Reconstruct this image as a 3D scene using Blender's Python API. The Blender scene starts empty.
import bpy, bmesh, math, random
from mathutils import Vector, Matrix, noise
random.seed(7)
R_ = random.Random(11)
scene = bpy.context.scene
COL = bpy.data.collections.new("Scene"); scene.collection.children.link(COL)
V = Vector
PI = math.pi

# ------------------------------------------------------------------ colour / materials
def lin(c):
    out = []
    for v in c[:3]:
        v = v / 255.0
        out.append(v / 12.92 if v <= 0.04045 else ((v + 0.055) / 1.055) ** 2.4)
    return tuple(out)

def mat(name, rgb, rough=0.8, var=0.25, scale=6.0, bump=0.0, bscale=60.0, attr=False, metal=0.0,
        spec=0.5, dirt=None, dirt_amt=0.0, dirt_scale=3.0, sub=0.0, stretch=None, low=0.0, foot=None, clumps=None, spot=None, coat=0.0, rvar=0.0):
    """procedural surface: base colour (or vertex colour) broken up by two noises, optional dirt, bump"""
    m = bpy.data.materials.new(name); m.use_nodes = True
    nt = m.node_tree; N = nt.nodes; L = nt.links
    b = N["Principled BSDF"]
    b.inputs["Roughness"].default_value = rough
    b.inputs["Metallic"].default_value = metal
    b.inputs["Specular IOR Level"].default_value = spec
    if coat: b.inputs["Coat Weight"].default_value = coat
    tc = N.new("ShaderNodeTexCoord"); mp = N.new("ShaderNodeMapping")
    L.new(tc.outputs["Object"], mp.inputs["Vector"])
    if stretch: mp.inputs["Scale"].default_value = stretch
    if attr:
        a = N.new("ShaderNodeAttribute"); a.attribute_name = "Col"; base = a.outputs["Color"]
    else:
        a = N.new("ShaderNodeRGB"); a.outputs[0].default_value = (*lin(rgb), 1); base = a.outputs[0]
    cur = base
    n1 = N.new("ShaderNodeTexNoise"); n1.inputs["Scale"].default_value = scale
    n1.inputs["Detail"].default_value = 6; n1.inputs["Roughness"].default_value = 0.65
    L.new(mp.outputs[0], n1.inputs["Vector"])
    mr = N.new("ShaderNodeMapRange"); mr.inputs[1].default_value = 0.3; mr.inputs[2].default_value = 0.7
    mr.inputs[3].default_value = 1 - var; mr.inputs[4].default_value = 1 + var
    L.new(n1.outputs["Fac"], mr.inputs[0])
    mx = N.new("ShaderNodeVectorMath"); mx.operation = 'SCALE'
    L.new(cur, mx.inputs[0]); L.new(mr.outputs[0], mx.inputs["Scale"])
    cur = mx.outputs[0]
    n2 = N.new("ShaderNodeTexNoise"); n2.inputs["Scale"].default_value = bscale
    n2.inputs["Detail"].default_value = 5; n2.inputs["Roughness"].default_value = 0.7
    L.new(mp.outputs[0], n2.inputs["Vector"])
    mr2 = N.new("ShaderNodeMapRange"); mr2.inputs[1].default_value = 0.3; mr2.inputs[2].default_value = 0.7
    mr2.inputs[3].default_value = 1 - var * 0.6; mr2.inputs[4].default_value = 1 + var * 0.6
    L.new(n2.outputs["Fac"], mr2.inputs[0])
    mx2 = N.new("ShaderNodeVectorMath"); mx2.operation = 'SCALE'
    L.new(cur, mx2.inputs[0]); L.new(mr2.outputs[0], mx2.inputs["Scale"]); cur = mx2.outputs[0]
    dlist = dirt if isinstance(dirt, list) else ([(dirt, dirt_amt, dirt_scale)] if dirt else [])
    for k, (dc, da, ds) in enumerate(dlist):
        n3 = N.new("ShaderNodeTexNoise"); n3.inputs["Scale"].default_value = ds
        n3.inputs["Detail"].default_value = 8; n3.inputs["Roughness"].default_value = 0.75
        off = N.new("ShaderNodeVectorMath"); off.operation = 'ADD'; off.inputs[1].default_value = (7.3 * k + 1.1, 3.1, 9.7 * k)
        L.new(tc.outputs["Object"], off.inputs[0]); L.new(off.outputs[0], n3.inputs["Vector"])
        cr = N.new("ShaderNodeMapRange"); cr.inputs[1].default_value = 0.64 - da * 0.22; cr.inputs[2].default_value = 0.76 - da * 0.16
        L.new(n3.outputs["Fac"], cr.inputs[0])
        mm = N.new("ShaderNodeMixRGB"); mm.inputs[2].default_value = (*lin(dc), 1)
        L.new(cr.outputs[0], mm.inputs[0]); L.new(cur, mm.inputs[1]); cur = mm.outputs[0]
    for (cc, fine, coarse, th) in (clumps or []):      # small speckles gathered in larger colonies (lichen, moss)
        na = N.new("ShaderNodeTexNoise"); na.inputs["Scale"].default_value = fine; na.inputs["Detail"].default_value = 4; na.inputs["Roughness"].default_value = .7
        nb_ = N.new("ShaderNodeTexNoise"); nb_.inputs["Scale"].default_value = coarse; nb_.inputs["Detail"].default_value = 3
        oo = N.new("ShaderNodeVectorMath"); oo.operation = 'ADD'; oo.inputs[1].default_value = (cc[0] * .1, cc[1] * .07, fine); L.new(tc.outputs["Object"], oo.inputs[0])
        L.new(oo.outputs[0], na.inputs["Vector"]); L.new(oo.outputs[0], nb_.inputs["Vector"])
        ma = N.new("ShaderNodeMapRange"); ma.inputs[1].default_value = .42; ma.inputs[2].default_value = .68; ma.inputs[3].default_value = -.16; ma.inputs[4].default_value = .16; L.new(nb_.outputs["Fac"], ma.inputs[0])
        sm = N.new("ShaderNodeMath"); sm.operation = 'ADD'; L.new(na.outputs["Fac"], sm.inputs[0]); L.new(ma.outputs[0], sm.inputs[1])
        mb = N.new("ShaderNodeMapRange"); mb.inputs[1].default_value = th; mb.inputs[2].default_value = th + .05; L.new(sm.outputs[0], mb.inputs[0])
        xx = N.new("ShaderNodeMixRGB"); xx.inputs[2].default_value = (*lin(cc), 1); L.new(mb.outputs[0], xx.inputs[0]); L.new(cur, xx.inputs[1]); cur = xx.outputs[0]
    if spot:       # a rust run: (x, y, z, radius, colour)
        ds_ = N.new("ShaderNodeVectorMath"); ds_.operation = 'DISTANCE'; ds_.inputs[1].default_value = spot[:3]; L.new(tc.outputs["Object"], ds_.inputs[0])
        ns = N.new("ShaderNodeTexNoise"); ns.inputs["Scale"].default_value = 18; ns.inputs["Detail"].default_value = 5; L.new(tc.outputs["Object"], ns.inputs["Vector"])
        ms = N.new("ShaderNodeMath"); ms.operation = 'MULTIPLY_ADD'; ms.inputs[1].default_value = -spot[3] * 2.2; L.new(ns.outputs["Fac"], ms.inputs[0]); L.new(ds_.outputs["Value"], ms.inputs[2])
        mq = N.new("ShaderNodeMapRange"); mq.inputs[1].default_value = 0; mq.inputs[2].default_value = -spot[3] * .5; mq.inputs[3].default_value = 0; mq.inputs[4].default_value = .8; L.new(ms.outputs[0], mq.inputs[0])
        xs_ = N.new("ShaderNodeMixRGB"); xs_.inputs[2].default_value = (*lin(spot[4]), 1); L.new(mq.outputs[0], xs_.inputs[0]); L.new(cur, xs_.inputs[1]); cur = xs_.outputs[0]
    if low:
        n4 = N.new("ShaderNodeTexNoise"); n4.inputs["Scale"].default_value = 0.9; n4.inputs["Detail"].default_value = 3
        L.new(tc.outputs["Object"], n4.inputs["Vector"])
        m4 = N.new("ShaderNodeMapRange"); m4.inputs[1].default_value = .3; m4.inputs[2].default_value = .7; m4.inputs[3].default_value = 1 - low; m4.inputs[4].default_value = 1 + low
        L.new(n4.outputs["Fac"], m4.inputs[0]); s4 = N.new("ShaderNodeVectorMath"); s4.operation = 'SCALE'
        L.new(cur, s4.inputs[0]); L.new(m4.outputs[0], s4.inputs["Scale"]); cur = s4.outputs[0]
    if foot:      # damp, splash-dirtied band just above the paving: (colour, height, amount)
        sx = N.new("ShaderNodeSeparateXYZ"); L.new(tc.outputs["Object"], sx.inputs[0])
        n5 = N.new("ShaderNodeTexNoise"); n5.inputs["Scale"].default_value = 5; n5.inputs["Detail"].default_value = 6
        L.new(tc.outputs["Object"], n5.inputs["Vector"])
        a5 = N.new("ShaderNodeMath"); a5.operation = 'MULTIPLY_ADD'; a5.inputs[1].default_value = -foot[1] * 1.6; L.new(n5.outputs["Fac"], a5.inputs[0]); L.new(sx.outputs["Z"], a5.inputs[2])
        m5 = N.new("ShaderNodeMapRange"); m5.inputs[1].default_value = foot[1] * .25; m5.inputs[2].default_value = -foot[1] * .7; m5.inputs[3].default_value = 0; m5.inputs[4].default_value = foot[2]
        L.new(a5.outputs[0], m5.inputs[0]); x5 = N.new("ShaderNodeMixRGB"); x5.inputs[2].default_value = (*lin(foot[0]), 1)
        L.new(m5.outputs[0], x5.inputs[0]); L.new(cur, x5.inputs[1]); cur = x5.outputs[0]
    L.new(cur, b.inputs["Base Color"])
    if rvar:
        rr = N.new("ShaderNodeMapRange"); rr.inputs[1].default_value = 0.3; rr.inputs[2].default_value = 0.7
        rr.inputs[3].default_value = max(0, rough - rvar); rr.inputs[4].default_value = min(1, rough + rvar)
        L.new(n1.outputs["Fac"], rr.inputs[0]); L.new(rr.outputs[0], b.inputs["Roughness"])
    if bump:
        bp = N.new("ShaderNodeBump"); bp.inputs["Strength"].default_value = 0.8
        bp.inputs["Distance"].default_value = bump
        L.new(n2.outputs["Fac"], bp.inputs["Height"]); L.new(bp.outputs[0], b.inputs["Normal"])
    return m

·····

» Direction
Set down each line of the material verbatim, from the first line through the line that contains "return tuple(out)".

» Result below
Reconstruct this image as a 3D scene using Blender's Python API. The Blender scene starts empty.
import bpy, bmesh, math, random
from mathutils import Vector, Matrix, noise
random.seed(7)
R_ = random.Random(11)
scene = bpy.context.scene
COL = bpy.data.collections.new("Scene"); scene.collection.children.link(COL)
V = Vector
PI = math.pi

# ------------------------------------------------------------------ colour / materials
def lin(c):
    out = []
    for v in c[:3]:
        v = v / 255.0
        out.append(v / 12.92 if v <= 0.04045 else ((v + 0.055) / 1.055) ** 2.4)
    return tuple(out)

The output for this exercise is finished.